Das sogenannte Mock Meat hat bereits eine jahrhundertealte Tradition in China, die Idee stammt aus buddhistischen Klöstern. Auch in Singapur gibt es Mogelfleisch seit langem schon im Kühlregal oder in den Garküchen oder zum Beispiel in einem Tempelrestaurant in Chinatown, in dem ein Zahn Buddhas als Reliquie verehrt wird. Ist Singapur deshalb so offen in der Gesetzgebung und Förderung von Fleischalternativen? "Nein, wir sind eigentlich konservativ in unserem Geschmack“, erzählt Shujian Ong. Die drei Gründer von "Ants Innovate" essen auch alle gerne Fleisch – so wüssten sie umso besser, was Fleischesser von einem Produkt erwarten, meint er. "Die Regierung von Singapur unterstützt diese Mission, sie will Talente und Technologien anlocken. Dabei geht es der Regierung vor allem um Nahrungssicherheit.
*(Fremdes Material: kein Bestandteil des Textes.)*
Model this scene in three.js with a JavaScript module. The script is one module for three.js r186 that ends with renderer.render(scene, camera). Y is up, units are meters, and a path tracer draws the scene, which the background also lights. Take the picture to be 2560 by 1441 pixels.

Sie hat das Ziel 30 x 30 ausgerufen, also 30 Prozent des Nahrungsmittelbedarfs bis 2030 aus Singapur selbst decken zu können."

Bioreaktoren platzsparender als Weideflächen

Ein Stadtstaat von der Landfläche Hamburgs mit knapp sechs Millionen Einwohnern kann dafür keine riesigen Weideflächen und Ställe beherbergen – aber Labore und Fleischzellenfarmen schon. In ihren vertikal angelegten Bioreaktoren, sagt Shujian Ong, könnten sie auf 100 Quadratmetern Fläche täglich tonnenweise Schweinefleisch produzieren. Ohne, dass ein Schwein dafür sterben muss. Momentan arbeiten sie an der endgültigen Produktion von Bak Kwa, einem beliebten Snack aus süß-salzig gegrilltem Schweinefleisch, später sollen auch Schweinebauchstücke aus dem 3D-Drucker dazukommen, mit der richtigen Textur und dem entsprechenden Mundgefühl. "Dafür haben wir eine Million Dollar öffentliche Fördergelder bekommen, um Zellen in den Bioreaktoren zu ganzen Fleischstücken zu entwickeln."

Singapur sieht sich hier, wie in vielen anderen Bereichen auch, als Vorreiter und regelrechte Versuchsküche und hat Entwicklungszentren angelegt, die viele Investoren und Startups anlocken. In den nächsten zehn Jahren könnte der Markt für Fleischalternativen laut der Barclays-Bank 140 Milliarden Dollar groß sein, immerhin ein Zehntel der weltweiten Fleischindustrie. Es ist also ein Geschäft - in das nicht nur Laborfleisch-Entwickler hineindrängen. Gerade in Singapur füllen sich die Supermarktregale auch mit neuen Fleischalternativen auf Pflanzenbasis: Frühstücksfleisch und Bolognese, Krabbenklöße und Wagyu-Streifen, Kebap und Fischstäbchen.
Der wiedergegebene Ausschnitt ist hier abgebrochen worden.